もしあなたがアジャイル開発をしているのであれば、YAGNIを適用できる。むしろ適用すべきだし、おそらくすでにYAGNIで物事がまわっているのではないだろうか。

もしあなたがアジャイルな開発ではなくアジャイル「で」開発している場合や、ウォーターフォールなどの規範的プロセスで開発している場合、YAGNIを適用するべきではない。というよりもYAGNIを実践できない環境にある。
繰り返しになるが、YAGNIとは「今必要ないものを作らない」ということだ。逆に言うなら「必要になったときには作らないといけない」ということだ。ものごとをフェーズで区切るようなプロセスを採用している場合、必要になったタイミングで作ることができないか、コストが多くかかってしまう。

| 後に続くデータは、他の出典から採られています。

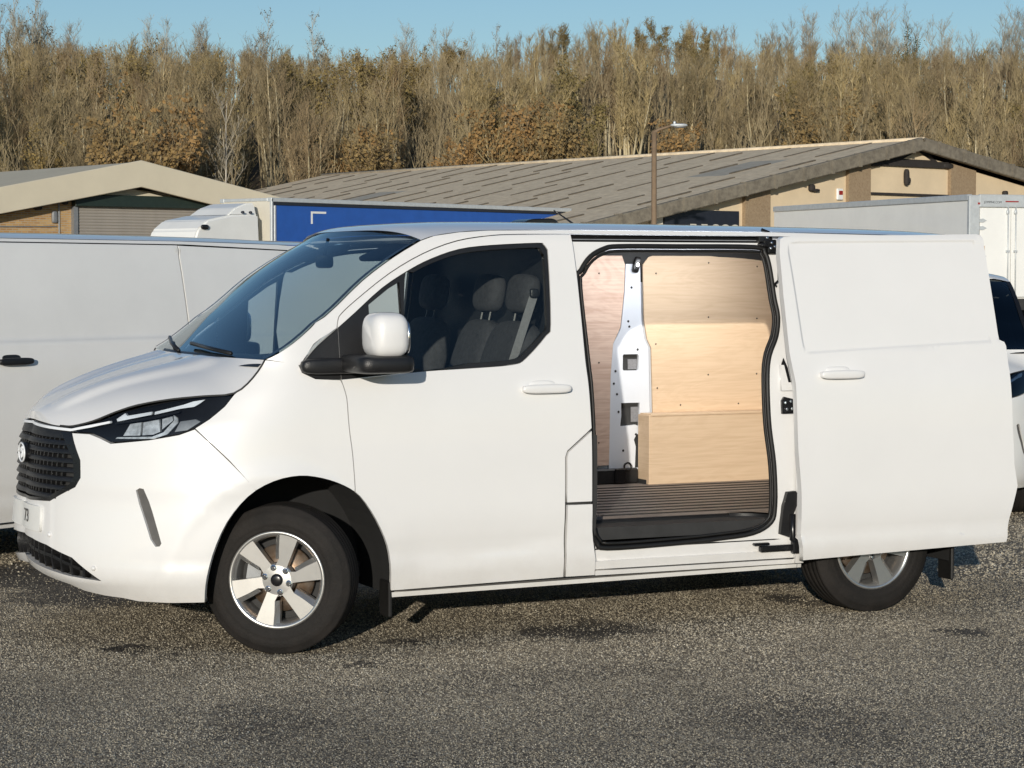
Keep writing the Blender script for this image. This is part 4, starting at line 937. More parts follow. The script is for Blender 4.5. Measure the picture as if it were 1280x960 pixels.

もしこのような環境で他のメンバーがYAGNIを提案してきたときには「YAGNIで思考停止しない」ではなく「うちはYAGNIを使えない環境なんですよ」と言うべきだろう。

YAGNIを適用するときに注意するポイント

アジャイルな開発をしている場合、毎日実装をし、毎日デプロイしているだろう。つまり「必要になったら」のタイミングが毎日来る。よって当然、毎日設計しなければいけない。少しでも最適な設計から外れてしまうとYAGNIによる恩恵は下がってしまうので、気を緩めないことが大事だ。少しでも設計をしやすいようにXPのプラクティスである「コードの縮小」は実践したほうがいいだろう。

YAGNIを適用する際に一番難しいのは見積もりだと思う。
今までの見積もりとかなり見積もり方が変わるだろう。なぜなら、簡単な機能追加であっても、最適な設計にさせるまでにコストがかかることがあるからだ。

  1. 初めて機能を実装するときは、価値を体現する必要があるのでまま時間がかかる
  2. 似た機能を実装するときは、抽象化をする必要があるので、そこそこ時間がかかる
  3. さらに似た機能を実装するときは、すでに抽象化されているので時間はかからない

最初は難しいかもしれないが、感覚を掴めばわりといける。

YAGNIを適用しないときに注意するポイント

YAGNIを適用せず、つまり「もし〇〇したいと思ったときに」という設計をする場合、以下のポイントに注意する必要がある。

  1. 「〇〇したいと思ったとき」が来なかった場合にその設計はわかりやすいか
  2. 設計をしてからその「〇〇したいと思ったとき」が来るまでの間、その設計はわかりやすいか
  3. 「〇〇したいと思ったとき」が来たときに、システムの前提が今と変わらないか

まとめ

  • YAGNIは「今必要ないものを作らない」ということ
  • YAGNIでは早さと作り込みの防止が重要である
  • アジャイルな開発を行っていない場合、YAGNIを使ってはいけない

YAGNIアジャイルラクティスを発祥とする考え方だ。よってYAGNIを理解するためにはアジャイルな考え方を理解する必要がある。特にXPの技術的プラクティスについては前提知識として踏まえておいたほうがいいだろう。